While doing zone-refining, the heater is passed through the bar a number of times to produce successive improvements in the purity of the solid, as also illustrated in Fig. 3.53 (a) and (b). After a large number of passes of the heater an ultimate distribution is approached as the theoretical limit. Fig. 3.53 (b) shows the effect of increasing the number of passes on the solute concentration of the bar.

As long as the value of k is less than one, the concentration of solute decreases. The value of k can be greater than one, when the initial solid is richer in solute than the liquid from which it is forming. In such cases, the concentration of solute decreases along the length of the bar, Fig. 3.54 (b).

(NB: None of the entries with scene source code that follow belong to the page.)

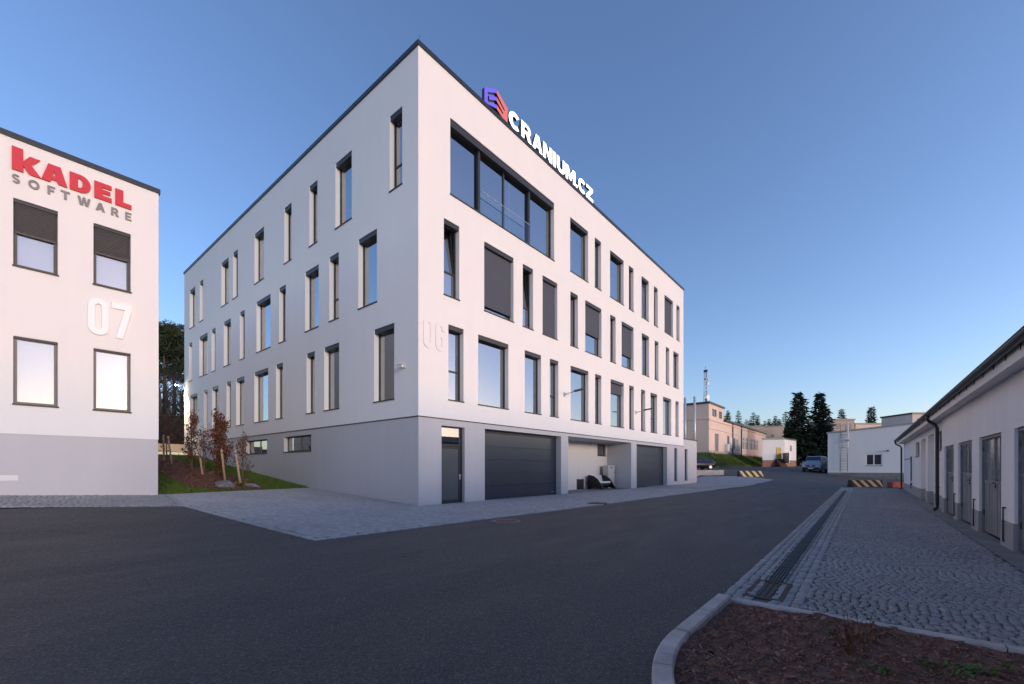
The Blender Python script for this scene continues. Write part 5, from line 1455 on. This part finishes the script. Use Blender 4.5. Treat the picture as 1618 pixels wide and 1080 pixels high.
stake(-2.65, 18.7, -.10, .38, 1.60, 'stake of the farthest pair, right of the leftmost one')
def rock(x, y, sx, sy, sz, seed, lab):
    bm = bmesh.new(); bmesh.ops.create_icosphere(bm, subdivisions=3, radius=1)
    from mathutils import noise as mn
    for v in bm.verts:
        d = v.co.normalized(); q = 1 + .35 * mn.noise(d * 1.3 + Vector((seed, 0, 0))) + .12 * mn.noise(d * 4 + Vector((0, seed, 0)))
        v.co = Vector((d.x * sx, d.y * sy, d.z * sz)) * q
    me = bpy.data.meshes.new('rock'); bm.to_mesh(me); bm.free(); me.materials.append(M['rock'])
    tag(mkobj('rock', me, None, (x, y, H(x, y) + sz * .35), (0, 0, seed)), lab, 'rock', 'rocks in the mulch bed')
rock(-3.25, 8.15, .58, .34, .20, 1.3, 'larger flat grey rock in the mulch bed')
rock(-2.40, 7.95, .42, .26, .15, 2.1, 'smaller grey rock right of the front stake')
# yellow-green ground plant between the rocks, and weeds in the foreground bed
def plant(name, x, y, z, n, spread, size, mat, seed, lab, cat='plant', group=None, up=.8):
    g = np.random.default_rng(seed)
    a = g.uniform(0, 2 * PI, n); r_ = spread * np.sqrt(g.uniform(0, 1, n))
    pts = np.stack([r_ * np.cos(a), r_ * np.sin(a), g.uniform(0, size * .4, n)], -1)
    dirs = np.stack([np.cos(a), np.sin(a), np.full(n, up)], -1)
    o = mkobj(name, leaf_mesh(name, pts, size, M[mat], seed, .5, dirs), None, (x, y, z)); tag(o, lab, cat, group)
M['ygreen'] = mat_leaf('yellow_green_leaf', [(.16, .15, .03), (.26, .22, .05), (.10, .12, .03)])
plant('ground_plant', -2.72, 8.05, H(-2.72, 8.05) + .04, 90, .22, .14, 'ygreen', 51, 'yellow green low plant between the two rocks')
for i, (x, y, n, sp, sz, lab) in enumerate([
        (-4.66, -11.62, 14, .05, .06, 'tiny green weed near the back edging of the planting bed'),
        (-5.27, -11.93, 26, .08, .07, 'green weed in the middle of the planting bed left of the dry stems'),
        (-4.95, -12.32, 50, .16, .07, 'largest spreading green weed in the planting bed'),
        (-4.83, -12.52, 34, .10, .075, 'green weed right of the largest one in the planting bed'),
        (-4.66, -12.66, 12, .05, .06, 'small green weed at the right edge of the planting bed'),
        (-6.05, -11.95, 22, .07, .06, 'green weed near the bottom edge of the planting bed'),
        (-4.45, -12.1, 10, .04, .05, 'little weed against the back edging of the planting bed')]):
    plant('weed', x, y, H(x, y) + .02 + soil_r(x, y), n * 2, sp * .9, sz * .42, 'weed', 60 + i, lab, 'weed', 'weeds in the planting bed', .7)
def dry_bush(x, y, hgt, nst, seed, lab):
    rr = random.Random(seed); o = empty('dry_shrub', (x, y, H(x, y) + .03)); tag(o, lab, 'shrub', 'dry shrubs in the planting bed')
    m = MB(); pts = []
    for i in range(nst):
        a = rr.uniform(0, 2 * PI); l = rr.uniform(.03, .16); h_ = hgt * rr.uniform(.5, 1.05)
        p = [(math.cos(a) * .02, math.sin(a) * .02, 0), (math.cos(a) * l * .6, math.sin(a) * l * .6, h_ * .55), (math.cos(a) * l + rr.gauss(0, .03), math.sin(a) * l, h_)]
        m.tube(p, [.004, .003, .0015], 4, False)
        for k_ in range(9):
            q = rr.uniform(.25, 1); pts.append([math.cos(a) * l * q + rr.gauss(0, .015), math.sin(a) * l * q + rr.gauss(0, .015), h_ * q])
    m.build('stems', M['drystem'], o); mkobj('leaves', leaf_mesh('leaves', pts, .035, M['drystem'], seed, .5), o)
dry_bush(-5.05, -11.80, .34, 10, 71, 'taller reddish dry shrub in the planting bed')
dry_bush(-4.75, -11.86, .24, 7, 72, 'shorter reddish dry shrub behind the taller one')

def spruce(x, y, z, hgt, rad, seed, lab, mat='needle', dens=1.0, name='spruce_tree'):
    rr = random.Random(seed); g = np.random.default_rng(seed)
    o = empty(name, (x, y, z)); tag(o, lab, 'tree', 'conifers')
    m = MB(); m.tube([(0, 0, -.5), (0, 0, hgt * .5), (0, 0, hgt * .98)], [hgt * .02, hgt * .012, .02], 8); m.build('trunk', M['bark'], o)
    P_, D_ = [], []
    nl = int(30 * dens)
    bm_ = MB()
    for i in range(nl):
        f = i / nl; zz = hgt * (.10 + .88 * f); rl = rad * (1 - f) ** .85 * rr.uniform(.8, 1.12) + .12
        nb = max(5, int(13 * (1 - f * .55)))
        for k_ in range(nb):
            a = 2 * PI * (k_ + rr.random()) / nb; ln = rl * rr.uniform(.65, 1.12); droop = -.22 - .25 * (1 - f)
            nn = max(7, int(22 * ln / rad * dens) + 6)
            bm_.tube([(0, 0, zz), (math.cos(a) * ln, math.sin(a) * ln, zz + ln * droop * .7 + .1)], [.03, .008], 3, False, False)
            for j in range(nn):
                q = (j + rr.random()) / nn; rrr = ln * q
                P_.append([math.cos(a) * rrr + rr.gauss(0, .10), math.sin(a) * rrr + rr.gauss(0, .10), zz + rrr * droop + .35 * q * q * ln * .5 + rr.gauss(0, .05)])
                b = a + rr.choice((-1, 1)) * rr.uniform(.3, 1.1)
                D_.append([math.cos(b), math.sin(b), rr.uniform(-.55, .05)])
    bm_.build('branches', M['bark'], o, normals=False)
    mkobj('crown', leaf_mesh('crown', P_, hgt * .042, M[mat], seed, .36, np.array(D_)), o)
    return o
spruce(91.6, -.45, 2.0, 14.6, 3.9, 81, 'tall dark spruce behind the van, left of the pair', dens=1.2)
spruce(94.2, -3.65, 2.0, 14.4, 3.7, 82, 'tall dark spruce behind the van, right of the pair', dens=1.2)
spruce(128, -11.2, 6, 10.6, 2.3, 83, 'smaller dark spruce showing above the flat pale building', dens=.8)
spruce(118, -5.9, 6, 9.5, 1.9, 84, 'narrow conifer top just behind the grey boxy building', 'pine', dens=.7)
# wooded ridge far behind the apricot building
fo = []
rr = random.Random(5)
sp0 = None
for i in range(44):
    px = 1138 + i * 2.7 + rr.uniform(-2, 2)
    r_ = (px - 809) / 690.81; dep_ = rr.uniform(150, 190); s_, c_ = math.sin(R(39.737)), math.cos(R(39.737))
    X, Y = -9.387 + dep_ * (s_ * r_ + c_), -11.942 + dep_ * (-c_ * r_ + s_)
    if sp0 is None:
        sp0 = spruce(X, Y, 11, 9.5, 2.6, 90, 'dark conifer in the wooded ridge far behind the apricot building', 'pine', .55, 'ridge_tree'); o = sp0
    else:
        o = copy_tree(sp0); o.location = (X, Y, 11.2 + rr.uniform(-1.6, 1.0)); o.rotation_euler.z = rr.uniform(0, 6)
    o['group'] = 'trees of the far ridge'; o.scale = [rr.uniform(.85, 1.15)] * 2 + [rr.uniform(.8, 1.15)]

# bare trees: recursive branching
def bare_tree(x, y, hgt, seed, lab, name='bare_tree'):
    rr = random.Random(seed); o = empty(name, (x, y, H(x, y))); tag(o, lab, 'tree', 'bare trees behind the offices')
    t_ = MB(); t_.tube([(0, 0, -.2), (.1, 0, hgt * .35), (rr.uniform(-.2, .2), 0, hgt * .62)], [hgt * .016, hgt * .012, hgt * .007], 7); t_.build('trunk', M['bark'], o)
    b = MB()
    def grow(p, d, l, r_, lev):
        q = p + d * l; mid = p + d * l * .5 + Vector((rr.gauss(0, .05), rr.gauss(0, .05), 0)) * l
        b.tube([p, mid, q], [r_, r_ * .8, r_ * .55], 3 if lev > 1 else 5, False)
        if lev >= 4: return
        for k_ in range(rr.choice((2, 3, 3))):
            nd = (d + Vector((rr.gauss(0, .45), rr.gauss(0, .45), rr.gauss(.15, .3)))).normalized()
            grow(p + d * l * rr.uniform(.55, 1), nd, l * rr.uniform(.55, .8), r_ * .55, lev + 1)
    for i in range(7):
        z0 = hgt * (.22 + .40 * i / 7); a = rr.uniform(0, 2 * PI)
        grow(Vector((0, 0, z0)), Vector((math.cos(a) * .7, math.sin(a) * .7, .75)).normalized(), hgt * .17, hgt * .005, 1)
    b.build('crown', M['bark'], o, normals=False)
    return o
def pine(x, y, z, hgt, seed, lab):
    rr = random.Random(seed); o = empty('pine_tree', (x, y, z)); tag(o, lab, 'tree', 'pines behind the offices')
    m = MB(); m.tube([(0, 0, -.3), (.1, .1, hgt * .5), (0, .2, hgt * .97)], [hgt * .016, hgt * .012, .03], 8)
    m.build('trunk', M['bark'], o)
    P_ = []; b = MB()
    for i in range(34):
        z0 = hgt * rr.uniform(.55, .98); a = rr.uniform(0, 2 * PI); ln = hgt * .17 * (1.25 - (z0 / hgt - .55) * 1.6) * rr.uniform(.6, 1.1)
        tip = Vector((math.cos(a) * ln, math.sin(a) * ln, z0 + ln * rr.uniform(.0, .5)))
        b.tube([(0, 0, z0), tuple(tip * .5 + Vector((0, 0, z0)) * .5), tuple(tip)], [.05, .03, .015], 4, False)
        for k_ in range(5):
            c = Vector((0, 0, z0)).lerp(tip, rr.uniform(.45, 1.05)) + Vector((rr.gauss(0, .25), rr.gauss(0, .25), rr.gauss(0, .15)))
            for j in range(32): P_.append([c.x + rr.gauss(0, .28), c.y + rr.gauss(0, .28), c.z + rr.gauss(0, .18)])
    b.build('branches', M['bark'], o, normals=False)
    mkobj('crown', leaf_mesh('crown', P_, .34, M['pine'], seed, .30), o)
PINES = [(4.1, 53, 14.8, 'tall pine standing between the two office buildings, left'), (5.6, 55.5, 15.6, 'tall pine standing between the two office buildings, middle'), (7.2, 56, 15.0, 'tall pine close to the corner of the white office block'), (2.0, 58, 16, 'tall pine behind the left building'), (4.8, 60, 17, 'tall pine farthest back in the gap between the offices')]
for i, (x, y, h_, lab) in enumerate(PINES): pine(x, y, H(x, y), h_, 120 + i, lab)
BT = [(1.7, 43, 9.5), (2.6, 44.5, 10.5), (3.5, 43.5, 9.5), (4.4, 46.5, 10.5), (2.2, 48, 11), (3.4, 49.5, 11), (4.9, 49.5, 10.5), (5.8, 51, 11)]
for i, (x, y, h_) in enumerate(BT): bare_tree(x, y, h_, 130 + i, 'bare leafless tree in the thicket between the two office buildings')
# dense brown undergrowth and the beech hedge
g = np.random.default_rng(9); n = 26000
Z0 = hfun(np.zeros(n), np.full(n, 40.0))
pts = np.stack([g.uniform(-1, 9, n), g.uniform(46, 55, n), 0 * Z0], -1); pts[:, 2] = hfun(pts[:, 0], pts[:, 1]) + 7.5 * g.beta(1.2, 2.2, n)
uo = mkobj('thicket', leaf_mesh('thicket', pts, .42, mat_leaf('thicket_twig', [(.030, .022, .016), (.065, .048, .036), (.045, .034, .024), (.03, .034, .018)], .9), 9, .10)); tag(uo, 'dense brown twiggy thicket behind the hedge', 'thicket', None, 'stuff')
hd = empty('beech_hedge', (.5, 36.0, H(.5, 36.0))); tag(hd, 'clipped brown beech hedge closing the lawn between the offices', 'hedge')
n = 15000
pts = np.stack([g.uniform(-5, 5.5, n), g.normal(0, .32, n), g.uniform(.1, 3.2, n)], -1)
mkobj('foliage', leaf_mesh('foliage', pts, .13, M['hedgeleaf'], 10, .6), hd)
m = MB(); m.box(-5, 5.5, -.22, .22, .05, 3.0); m.build('inner_branches', M['bark'], hd)
sheet('path', [(-6, 24.2), (.0, 24.2), (.0, 26.2), (-6, 26.2)], .05, M['concrete'], 1.0)
m = MB(); m.box(-6, 3, -.12, .12, -.2, .55)
tag(m.build('garden_wall', M['brownwall'], None, (0, 30.5, H(-3, 30.5))), 'low rusty brown wall at the foot of the hedge', 'wall')
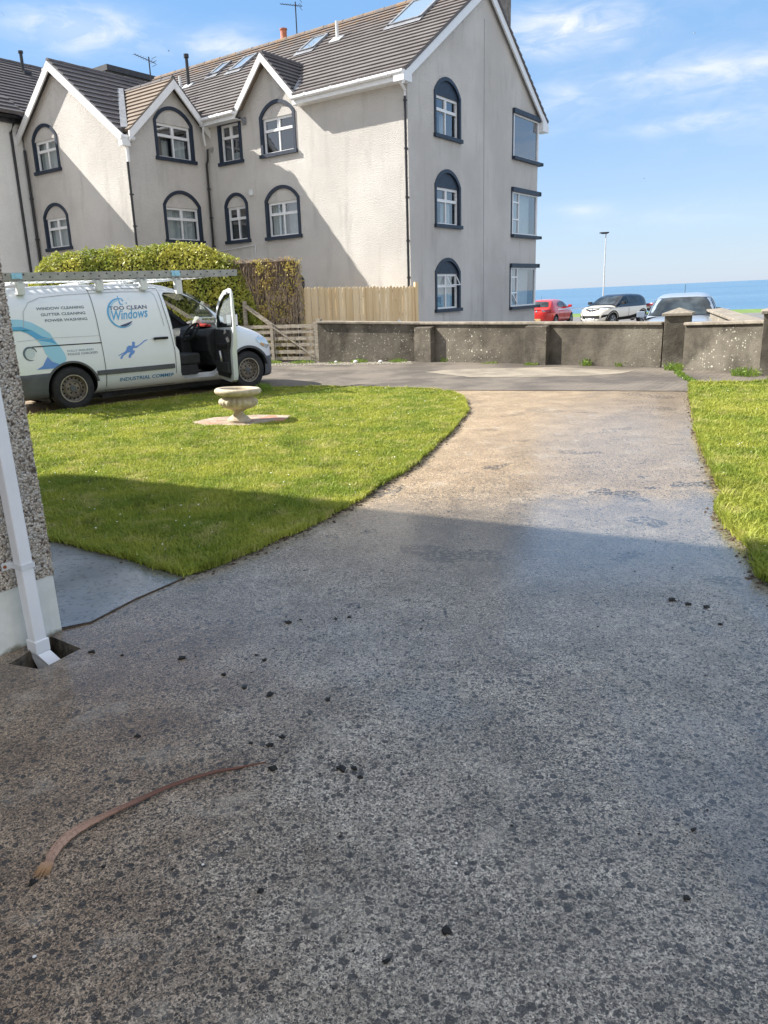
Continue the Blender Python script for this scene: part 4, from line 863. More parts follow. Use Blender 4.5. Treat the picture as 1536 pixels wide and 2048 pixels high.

In zone-melting, advantage is taken of the fact that purification effects of successive zone-melting is cumulative (compared to conventional melting). For example, if k = 0.5 as in Fig. 3.53, the solute concentration at x = 0 is decreased to 0.5 C_O by the first pass of molten-zone. The average composition of the first zone is about 0.6 Co. In the second pass, at x = 0, the solid formed has solute concentration of about 0.5 x 0.6 C_O =  0.3 C_O.

The purification of the first few zone lengths, by factors ranging up to many powers of 10, is achieved in a number of passes, that depends sensitively on the values of k and L/l. In every case, an ultimate distribution appears that sets a limit to the purification possible by zone-refining.

Floating-zone melting technique, Fig. 3.54 reduces the contamination of the metal by mould material. If only limited volume of the metal is molten, surface tension is sufficient to hold the molten zone in place, if the specimen is vertical. Here, electron-bearn melting is used in vacuum. Thus, there is an additional source of purification by evaporation of impurities.